Even before Jake Tapper ’91 arrives, an email-checking, orange-eating whirlwind, his CNN office telegraphs his passions. Its glass entrance is bedecked with artwork by his two children, 6-year-old Alice and 8-year-old Jack. A sign paying tribute to America’s veterans reads: “Heroes don’t wear capes, they wear dog tags.” 

Inside is a political junkie’s collection of campaign memorabilia, including a Florida butterfly ballot from the contested 2000 presidential election and prints, posters and photographs of losing presidential candidates from Henry Clay to Chris Christie. A framed letter from Gary Hart thanks 15-year-old Jacob Tapper for handing him a political caricature at a campaign appearance, offers a signed photograph and courteously declines a request for an interview for the high school newspaper. “I did finally get the interview,” Tapper notes. “It just took a while.” He grilled Hart three decades later on his weekday show The Lead with Jake Tapper.

Persistence is a Tapper trademark. Headlines in June saluted him for following up 23 times when then-presumptive GOP presidential nominee Donald Trump tried to duck a question about whether the candidate’s criticism of a California federal judge was racist.

As CNN’s chief Washington, D.C., correspondent, anchor of State of the Union and The Lead and the moderator of three GOP presidential debates, Tapper has repeatedly made news this election cycle with his tough-minded interviews.

Tapper’s route to journalism was a circuitous one. His first ambition was to be a political cartoonist—a skill he honed with his long-running Roll Call strip “Capitol Hell” and now exhibits in the “State of the Cartoonion” segment of his Sunday morning public-affairs show.

After graduating from Dartmouth, he worked as a staffer for Rep. Marjorie Margolies-Mezvinsky (D-Pa.) and later in D.C. public relations. The late David Carr, a former Washington City Paper editor who became The New York Times’ storied media columnist, was an important mentor, persuading Tapper to forgo better-paying PR jobs for the more amorphous rewards of alternative-weekly journalism.

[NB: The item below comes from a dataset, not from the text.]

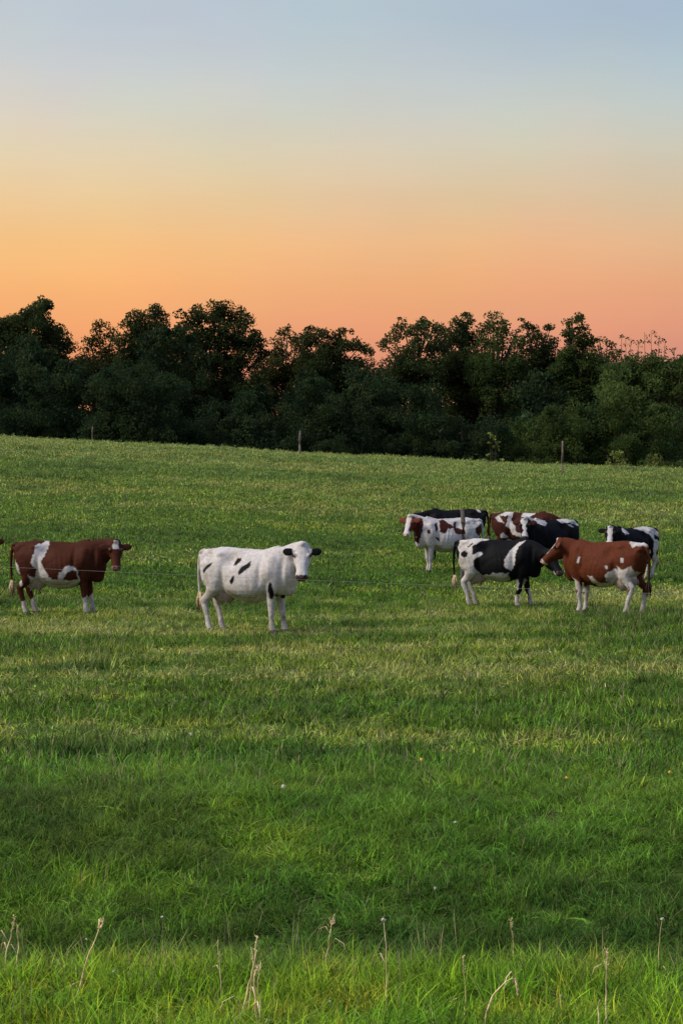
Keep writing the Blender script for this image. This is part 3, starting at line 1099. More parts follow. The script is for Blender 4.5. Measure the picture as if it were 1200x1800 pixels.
# the red brown cow on the left
cow(42.5, 106, -9, 'dark red-brown cow with white flank patch and small white forehead spot', BROWN, [
    (WHITE, [(285, 165), (310, 148), (345, 130), (352, 200), (325, 240), (320, 310), (345, 350), (378, 400), (372, 430), (335, 480), (270, 490), (250, 420), (282, 360), (240, 300), (255, 250), (258, 205)]),
    (WHITE, [(262, 500), (275, 440), (330, 400), (430, 428), (485, 335), (540, 318), (578, 355), (582, 432), (545, 500), (500, 540), (300, 540)]),
    (BROWN, [(478, 425), (500, 375), (540, 353), (570, 368), (570, 415), (530, 437)], 0.6),
    (WHITE, [(225, 400), (262, 420), (255, 560), (290, 690), (150, 720), (160, 600), (205, 560), (228, 500)]),
    (WHITE, [(118, 280), (148, 340), (172, 465), (150, 475), (112, 380)]),
    (WHITE, [(585, 540), (612, 575), (650, 500), (690, 445), (705, 470), (700, 500), (655, 570), (690, 570), (700, 720), (570, 720)]),
], (90, 715, 145, 690), ((1.12, -0.10, 1.43), -70, 66), (0.04, 0.10, 0.06, 0.16), -1, belly=0.02,
    head_cols=dict(face=BROWN, blaze=WHITE, blaze_w=0.055, blaze_t=(-0.05, 0.15), muzzle=(0.25, 0.14, 0.11), ear=(0.06, 0.018, 0.012)))

# the white cow in the middle
cow(37, 438, -27, 'mostly white cow with few small black spots and black ears', WHITE, [
    (BLACK, [(200, 330), (235, 295), (268, 275), (262, 305), (228, 335), (212, 364), (200, 352)], 0.4),
    (BLACK, [(420, 290), (438, 245), (470, 236), (476, 260), (447, 295), (425, 303)], 0.4),
    (BLACK, [(473, 345), (490, 315), (550, 264), (557, 300), (522, 345), (480, 373)], 0.4),
    (BLACK, [(417, 420), (430, 382), (450, 378), (453, 410), (436, 446), (420, 440)], 0.4),
    (BLACK, [(684, 440), (700, 425), (713, 440), (714, 510), (707, 557), (685, 555), (678, 500)], 0.4),
    ((0.25, 0.22, 0.21), [(712, 690), (742, 690), (740, 725), (715, 725)], 0.4),
    ((0.30, 0.27, 0.25), [(262, 665), (290, 665), (292, 705), (265, 700)], 0.4),
], (135, 800, 165, 835), ((1.03, -0.06, 1.50), -64, 60), (0.0, 0.08, 0.02, 0.10), -1, belly=0.02, hscale=1.17,
    head_cols=dict(face=WHITE, muzzle=(0.075, 0.045, 0.04), ear=BLACK, eye_ring=(0.30, 0.19, 0.15)))

# black cow hidden behind the spotted one
cow(61.5, 797, 188, 'black cow mostly hidden behind the white and red spotted cow', BLACK, [
    (WHITE, [(672, 118), (700, 118), (708, 145), (685, 140)], 0.3),
    (WHITE, [(655, 230), (680, 260), (690, 320), (650, 420), (630, 420)], 0.5),
], (755, 250, 118, 510), ((1.12, 0.1, 1.30), 10, 50), (0.02, 0.25, 0.0, 0.1), 1, head_cols=dict(face=BLACK, muzzle=MUZ_DK, ear=BLACK))

# white and red spotted cow
cow(57.5, 786, 197, 'white cow with dark red blotches behind the leaning post', WHITE, [
    ((0.046, 0.011, 0.007), [(185, 215), (215, 165), (248, 160), (246, 210), (236, 262), (215, 335), (190, 300)]),
    ((0.046, 0.011, 0.007), [(262, 240), (285, 240), (285, 265), (265, 265)], 0.4),
    ((0.046, 0.011, 0.007), [(320, 200), (340, 188), (341, 230), (325, 263), (316, 240)], 0.5),
    ((0.046, 0.011, 0.007), [(360, 175), (400, 172), (425, 200), (450, 215), (455, 190), (477, 184), (470, 230), (522, 235), (526, 272), (490, 277), (455, 264), (443, 228), (410, 232), (377, 268), (348, 256)], 0.7),
    ((0.046, 0.011, 0.007), [(598, 230), (652, 198), (657, 262), (625, 287), (600, 262)], 0.6),
    ((0.046, 0.011, 0.007), [(317, 284), (346, 300), (346, 326), (330, 312)], 0.4),
], (655, 225, 158, 545), ((1.06, 0.06, 1.48), 46, 62), (-0.02, 0.02, 0.0, 0.10), 1,
    head_cols=dict(face=WHITE, cheek=(0.13, 0.03, 0.02), muzzle=(0.55, 0.40, 0.34), ear=(0.15, 0.035, 0.022)))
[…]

After a stint at Salon.com, Tapper was able to make the leap to ABC News, where, as a White House correspondent, he won three straight Merriman Smith Memorial awards for broadcast journalism, and then to CNN, where he has continued to amass prizes for his coverage. He’s authored three nonfiction books—Body Slam: The Jesse Ventura Story (1999); Down and Dirty: The Plot to Steal the Presidency (2001), about the aftermath of the 2000 election; and The Outpost: An Untold Story of American Valor (2012). He also serves as a contributing editor to DAM.